WHAT NEEDS TO BE DONE:
Retype all of the data. Every line must match exactly.

GIVEN DATA:
* * * * * * * * *

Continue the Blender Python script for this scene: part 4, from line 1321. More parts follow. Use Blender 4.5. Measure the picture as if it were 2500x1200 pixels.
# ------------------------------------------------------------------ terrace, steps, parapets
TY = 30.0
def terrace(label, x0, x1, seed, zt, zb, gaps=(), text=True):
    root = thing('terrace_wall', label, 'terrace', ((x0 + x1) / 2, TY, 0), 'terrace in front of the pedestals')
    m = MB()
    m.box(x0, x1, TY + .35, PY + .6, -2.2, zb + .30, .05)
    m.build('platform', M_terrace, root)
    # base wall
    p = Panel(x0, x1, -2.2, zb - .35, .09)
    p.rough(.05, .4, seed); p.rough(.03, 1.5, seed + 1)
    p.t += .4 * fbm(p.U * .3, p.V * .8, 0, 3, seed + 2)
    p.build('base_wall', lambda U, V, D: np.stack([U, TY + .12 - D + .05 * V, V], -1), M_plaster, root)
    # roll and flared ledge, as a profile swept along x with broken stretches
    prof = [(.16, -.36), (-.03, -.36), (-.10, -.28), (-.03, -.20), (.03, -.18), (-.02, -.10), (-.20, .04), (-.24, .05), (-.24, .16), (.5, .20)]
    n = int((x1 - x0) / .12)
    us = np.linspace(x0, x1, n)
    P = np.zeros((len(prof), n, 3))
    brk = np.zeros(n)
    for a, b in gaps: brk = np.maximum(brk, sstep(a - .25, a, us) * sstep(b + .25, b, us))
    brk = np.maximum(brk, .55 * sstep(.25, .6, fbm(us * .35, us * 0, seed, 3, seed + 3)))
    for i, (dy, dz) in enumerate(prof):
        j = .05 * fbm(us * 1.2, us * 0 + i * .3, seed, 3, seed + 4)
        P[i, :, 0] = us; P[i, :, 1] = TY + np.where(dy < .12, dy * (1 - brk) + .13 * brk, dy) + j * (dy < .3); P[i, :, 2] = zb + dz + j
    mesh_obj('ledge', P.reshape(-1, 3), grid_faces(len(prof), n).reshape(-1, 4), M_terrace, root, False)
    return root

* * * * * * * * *

ANSWER FOR THIS EXERCISE:
Continue the Blender Python script for this scene: part 4, from line 1321. More parts follow. Use Blender 4.5. Measure the picture as if it were 2500x1200 pixels.
# ------------------------------------------------------------------ terrace, steps, parapets
TY = 30.0
def terrace(label, x0, x1, seed, zt, zb, gaps=(), text=True):
    root = thing('terrace_wall', label, 'terrace', ((x0 + x1) / 2, TY, 0), 'terrace in front of the pedestals')
    m = MB()
    m.box(x0, x1, TY + .35, PY + .6, -2.2, zb + .30, .05)
    m.build('platform', M_terrace, root)
    # base wall
    p = Panel(x0, x1, -2.2, zb - .35, .09)
    p.rough(.05, .4, seed); p.rough(.03, 1.5, seed + 1)
    p.t += .4 * fbm(p.U * .3, p.V * .8, 0, 3, seed + 2)
    p.build('base_wall', lambda U, V, D: np.stack([U, TY + .12 - D + .05 * V, V], -1), M_plaster, root)
    # roll and flared ledge, as a profile swept along x with broken stretches
    prof = [(.16, -.36), (-.03, -.36), (-.10, -.28), (-.03, -.20), (.03, -.18), (-.02, -.10), (-.20, .04), (-.24, .05), (-.24, .16), (.5, .20)]
    n = int((x1 - x0) / .12)
    us = np.linspace(x0, x1, n)
    P = np.zeros((len(prof), n, 3))
    brk = np.zeros(n)
    for a, b in gaps: brk = np.maximum(brk, sstep(a - .25, a, us) * sstep(b + .25, b, us))
    brk = np.maximum(brk, .55 * sstep(.25, .6, fbm(us * .35, us * 0, seed, 3, seed + 3)))
    for i, (dy, dz) in enumerate(prof):
        j = .05 * fbm(us * 1.2, us * 0 + i * .3, seed, 3, seed + 4)
        P[i, :, 0] = us; P[i, :, 1] = TY + np.where(dy < .12, dy * (1 - brk) + .13 * brk, dy) + j * (dy < .3); P[i, :, 2] = zb + dz + j
    mesh_obj('ledge', P.reshape(-1, 3), grid_faces(len(prof), n).reshape(-1, 4), M_terrace, root, False)
    return root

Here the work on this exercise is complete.